**SHORT PROBLEM:** Write out all lines holding the word "from".

**MATERIAL:**
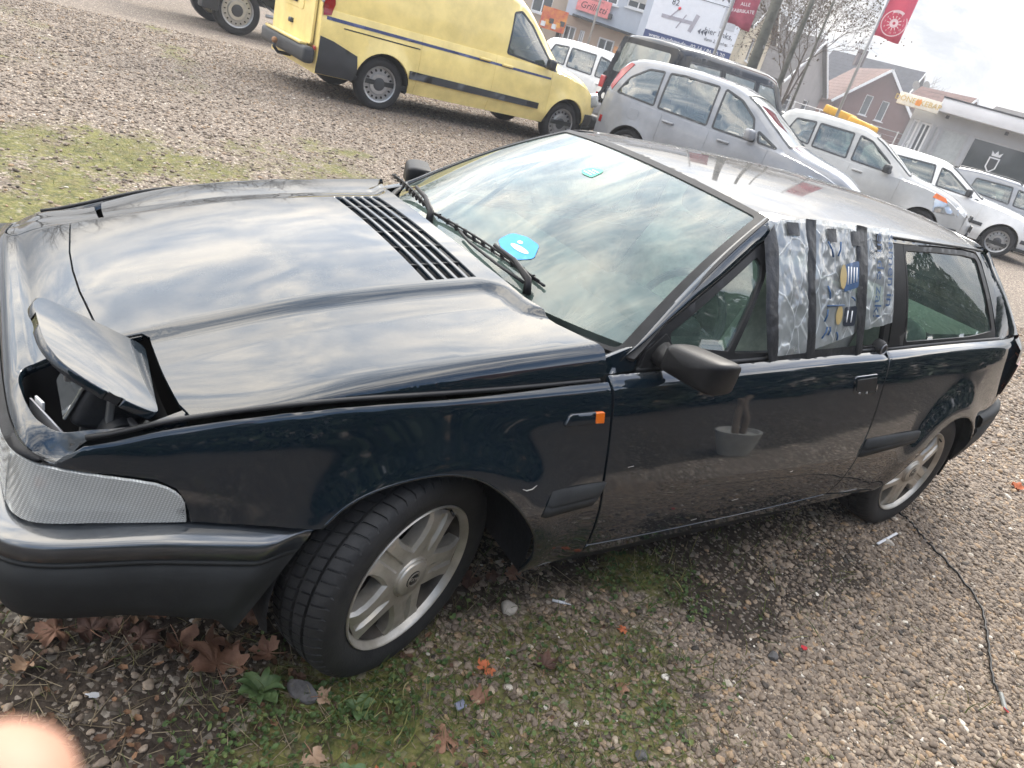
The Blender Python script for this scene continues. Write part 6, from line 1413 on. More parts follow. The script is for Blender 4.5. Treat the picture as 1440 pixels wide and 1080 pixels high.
mod, *_ = vehicle('white_city_car', 'pale silver-white city car with amber corner indicators and an open cabin', 'car', (12.25, 7.34, H_), -63, mod_P, M_['white_s'])
box('grille', (.04, .50, .11), (3.27, 0, .66), M_['ctrim'], mod, bevel=.02); box('lower_grille', (.04, .7, .12), (3.31, 0, .38), M_['ctrim'], mod, bevel=.02); box('number_plate', (.02, .5, .11), (3.335, -.1, .50), M_['plate'], mod)
for sg in (-1, 1): box('headlamp', (.10, .26, .18), (3.02, sg*.50, .70), M_['chead'], mod, rot=(0, R_(-20), sg*R_(28)), bevel=.04, seg=3)
# ---- white hatchback with black rubbing strip, and more of its kind behind
gol_P = dict(x0=-.72, x1=3.30, zlow=.22, wr=.31, arch_r=.355, axles=(0, 2.51), flare=.02, tuck=.05, edge=.09, crown=.035,
    w=[(-.72, .68), (-.5, .80), (0, .86), (2.3, .86), (2.8, .80), (3.1, .68), (3.3, .50)], belt=[(-.72, .96), (0, .94), (1.2, .91), (1.95, .90), (2.7, .82), (3.3, .64)],
    top=[(-.72, 1.0), (-.62, 1.2), (-.40, 1.38), (.3, 1.44), (.9, 1.43), (1.2, 1.36), (1.65, 1.12), (1.98, .965), (2.5, .90), (3.0, .80), (3.3, .66)], wtop=[(-.72, .62), (0, .60), (1.1, .60), (1.95, .70), (2.8, .66), (3.3, .44)],
    cuts=[.35, 1.05, 1.95], names=['rear_side_panel', 'rear_door', 'front_door', 'front_fender'], windows=[[(.02, 1.0), (.06, 1.29), (.84, 1.32), (.90, .96)], [(1.0, .96), (.97, 1.31), (1.15, 1.28), (1.62, 1.02), (1.72, .94)]],
    screens=[[(1.16, -.52), (1.16, .52), (1.92, .64), (1.92, -.64)], [(-.60, -.46), (-.38, -.50), (-.38, .50), (-.60, .46)]], screen_names=['windscreen', 'rear_window'], mirror=(1.60, .98), handles=[(.5, .84), (1.2, .83)],
    rear=[(.22, .05), (.5, .10), (.8, .06), (.98, .0)], front=[(.22, .10), (.42, .15), (.56, .10), (.66, .02)], seat_x=(.15, 1.0), dash_x=1.65)
gol_P['side'] = [([(2.90, .56), (2.80, .72), (3.08, .68), (3.20, .56)], M_['chead'], 'headlamp', .006, 'S'), ([(2.88, .40), (2.88, .47), (3.24, .47), (3.24, .40)], M_['ctrim'], 'bumper_strip', .015, 'S'), ([(.40, .50), (.40, .56), (2.1, .56), (2.1, .50)], M_['ctrim'], 'door_strip', .012, 'S')]
gol, *_ = vehicle('white_hatchback', 'white hatchback with a black bumper strip, front wheel on open gravel', 'car', (15.2, 7.2, H_), -60, gol_P, M_['white_c'])
def clone(root, loc, hd, label, group=None, paint=None, old=None):
    c = copy_tree(root); c.location = loc; c.rotation_euler = (0, 0, R_(hd)); c['label'] = label
    if group: c['group'] = group
    if paint:
        def rep(o):
            if o.type == 'MESH' and o.data.materials and o.data.materials[0] == old:
                o.data = o.data.copy(); o.data.materials[0] = paint
            for ch in o.children: rep(ch)
        rep(c)
    return c
c2 = clone(gol, (18.6, 7.0, H_), -62, 'silver estate with roof rails parked right beside the white hatchback', None, M_['silver'], M_['white_c']); c2.name = 'silver_estate'
for sg in (-1, 1): tube('roof_rail', catmull([(-.45, sg*.56, 1.38), (-.2, sg*.56, 1.45), (.8, sg*.56, 1.48), (1.0, sg*.56, 1.42)], 5), .016, M_['ctrim'], c2)
c3 = clone(gol, (22.4, 7.2, H_), -62, 'white estate at the right edge beyond the silver one', None); c3.name = 'white_estate'
c4 = clone(mod, (21.6, 12.6, H_), -122, 'white hatchback seen through its windscreen in front of the glazed shop', None, M_['white_c'], M_['white_s']); c4.name = 'white_small_car'
c5 = clone(mod, (10.9, 13.6, H_), -58, 'small white three-door between the yellow van and the black minibus', None, M_['white_c'], M_['white_s']); c5.name = 'small_white_car'
c6 = clone(mer, (17.0, 26.0, H_), 62, 'white estate with tall red tail lamps on the street behind the van', None, M_['white_c'], M_['silver']); c6.name = 'white_street_car'
c7 = clone(gol, (20.8, 26.0, H_), 30, 'dark car parked on the street under the restaurant sign', None, M_['black_c'], M_['white_c']); c7.name = 'dark_street_car'
c8 = clone(gol, (26.5, 19.0, H_), 150, 'dark red-lamped estate behind the minibus beside the bare tree', None, M_['black_c'], M_['white_c']); c8.name = 'dark_estate'
# ---- lorry chassis behind the van
lor = empty('lorry', (3.1, 14.5, H_), R_(2), 'lorry behind the yellow van showing its wheel and bare chassis', 'lorry')
road_wheel(lor, (0, -.95, .42), .42, .26, False, 'steel'); road_wheel(lor, (0, .95, .42), .42, .26, True, 'steel'); road_wheel(lor, (3.6, -.95, .42), .42, .26, False, 'steel'); road_wheel(lor, (3.6, .95, .42), .42, .26, True, 'steel')
for sg in (-1, 1): box('chassis_rail', (6.2, .09, .20), (1.9, sg*.42, .66), M_['ctrim'], lor, bevel=.01)
box('flatbed', (4.3, 2.1, .12), (1.3, 0, .98), M_['ctrim'], lor, bevel=.01); box('mudguard', (.30, .32, .75), (-.52, -.95, .72), M_['ctrim'], lor, bevel=.03); box('battery_box', (.7, .40, .34), (1.25, -.72, .62), M_['csteel'], lor, bevel=.03); box('air_tank', (.9, .3, .3), (2.3, -.74, .60), M_['ctrim'], lor, bevel=.10, seg=4)
for k in range(3): tube('chassis_strut', [(.5+.5*k, -.42, .66), (.75+.5*k, -.95, .52)], .025, M_['csteel'], lor)
tube('side_guard', [(.5, -1.0, .46), (3.0, -1.0, .46)], .03, M_['csteel'], lor)
bm = bmesh.new(); add_box(bm, (1.7, 2.1, 1.9), (4.4, 0, 1.55), (0, 0, 0), .15, seg=3); obj('cab', bm_mesh('cab', bm, sharp=R_(50)), M_['white_c'], lor)
# ================================================================== street behind the lot. Each building: origin on the ground, x along its front, y away from the lot
def site(az, d): a = R_(az); return (CAM.x+d*math.sin(a), CAM.y+d*math.cos(a)), -a
B_wall = {}
def wmat(nm, c, **k): 
    if nm not in B_wall: B_wall[nm] = mat(nm, c, rough=k.get('rough', .9), var=k.get('var', .08), vs=k.get('vs', .8), bump=.15, bs=25, spec=.3)
    return B_wall[nm]
M_['bglass'] = mat('shop_glass', (.05, .06, .065), rough=.06, ior=1.7, var=.3, vs=.7)
M_['shutter'] = mat('pale_roller_shutter', (.55, .54, .50), rough=.7)
def roof_tile_mat(nm, c):
    m = mat(nm, c, rough=.85, var=.25, vs=2.5); return m
def wall_boxes(parent, w, h, t, holes, mt, name='wall', y=0):
    """front wall sheet with real openings"""
    S = lambda x, z: np.stack([np.asarray(x, float), 0*np.asarray(x, float)+y, np.asarray(z, float)], -1)
    return panel(name, [(w[0], 0), (w[0], h), (w[1], h), (w[1], 0)] if not isinstance(h, list) else h, S, (0, -1, 0), mt, parent, h=1.2, gap=0, holes=holes, depth=t, bev=.004)
def window(parent, x0, x1, z0, z1, y=0, frame=None, shut=0., mull=1, glass=None, sill=True):
    fm = frame or M_['white']; t = .07
    bm = bmesh.new(); d = .10
    for a, b, c, e in ((x0, x1, z0, z0+t), (x0, x1, z1-t, z1), (x0, x0+t, z0+t, z1-t), (x1-t, x1, z0+t, z1-t)): add_box(bm, (b-a, .06, e-c), ((a+b)/2, y+d, (c+e)/2))
    for k in range(mull): xm = x0+(x1-x0)*(k+1)/(mull+1); add_box(bm, (.06, .05, z1-z0-2*t), (xm, y+d, (z0+z1)/2))
    w = obj('window', bm_mesh('window', bm), fm, parent)
    box('pane', (x1-x0-.06, .02, z1-z0-.06), ((x0+x1)/2, y+d+.03, (z0+z1)/2), glass or M_['bglass'], w)
    if shut: box('roller_shutter', (x1-x0-.1, .03, (z1-z0)*shut), ((x0+x1)/2, y+d-.045, z1-(z1-z0)*shut/2-.04), M_['shutter'], w)
    if sill: box('sill', (x1-x0+.2, .16, .06), ((x0+x1)/2, y-.03, z0-.035), M_['white'], w)
    return w
def rect(x0, x1, z0, z1): return [(x0, z0), (x0, z1), (x1, z1), (x1, z0)]
def gable_house(name, label, az, d, turn, W, D, eave, ridge, wallm, roofm, wins=(), rot_ridge=True, cat='house'):
    """ridge runs along local y; the gable wall faces the lot when turn = 0"""
    (x, y), a = site(az, d); t = empty(name, (x, y, 0), a+R_(turn), label, cat)
    gp = [(-W/2, 0), (-W/2, eave), (0, ridge), (W/2, eave), (W/2, 0)]
    wall_boxes(t, None, gp, .3, [rect(*w[:4]) for w in wins], wallm)
    for w in wins: window(t, *w[:4], 0, None, w[4] if len(w) > 4 else 0, w[5] if len(w) > 5 else 0)
    box('wall', (.3, D, eave), (-W/2+.15, D/2, eave/2), wallm, t); box('wall', (.3, D, eave), (W/2-.15, D/2, eave/2), wallm, t)
    prism('wall', gp, .3, wallm, t, Matrix.Translation((0, D, 0)) @ Matrix.Rotation(R_(90), 4, 'X'))
    L_ = math.hypot(W/2+.35, ridge-eave+.35*(ridge-eave)/(W/2)); sl = math.atan2(ridge-eave, W/2)
    for sg in (-1, 1):
        rf = box('roof', (L_, D+.8, .14), (sg*(W/4+.17), D/2, (eave+ridge)/2-.17*math.tan(sl)+.09), roofm, t, rot=(0, sg*sl, 0))
        n = max(4, int(L_/.42))                                  # courses of tiles, a step each
        bm = bmesh.new()
        for k in range(n): add_box(bm, (.40, D+.8, .03), (-L_/2+(k+.5)*L_/n, 0, .085), (0, R_(-3), 0))
        c = obj('tile_courses', bm_mesh('tile_courses', bm), roofm, rf); 
        box('barge_board', (L_, .06, .20), (0, -(D+.8)/2-.01, .0), M_['white'], rf)
    return t
roofA = roof_tile_mat('dark_grey_roof_tiles', (.075, .068, .066)); roofB = roof_tile_mat('red_brown_roof_tiles', (.15, .085, .07)); roofC = roof_tile_mat('blue_black_roof_tiles', (.045, .047, .058))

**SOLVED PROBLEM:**
The Blender Python script for this scene continues. Write part 6, from line 1413 on. More parts follow. The script is for Blender 4.5. Treat the picture as 1440 pixels wide and 1080 pixels high.
# ================================================================== street behind the lot. Each building: origin on the ground, x along its front, y away from the lot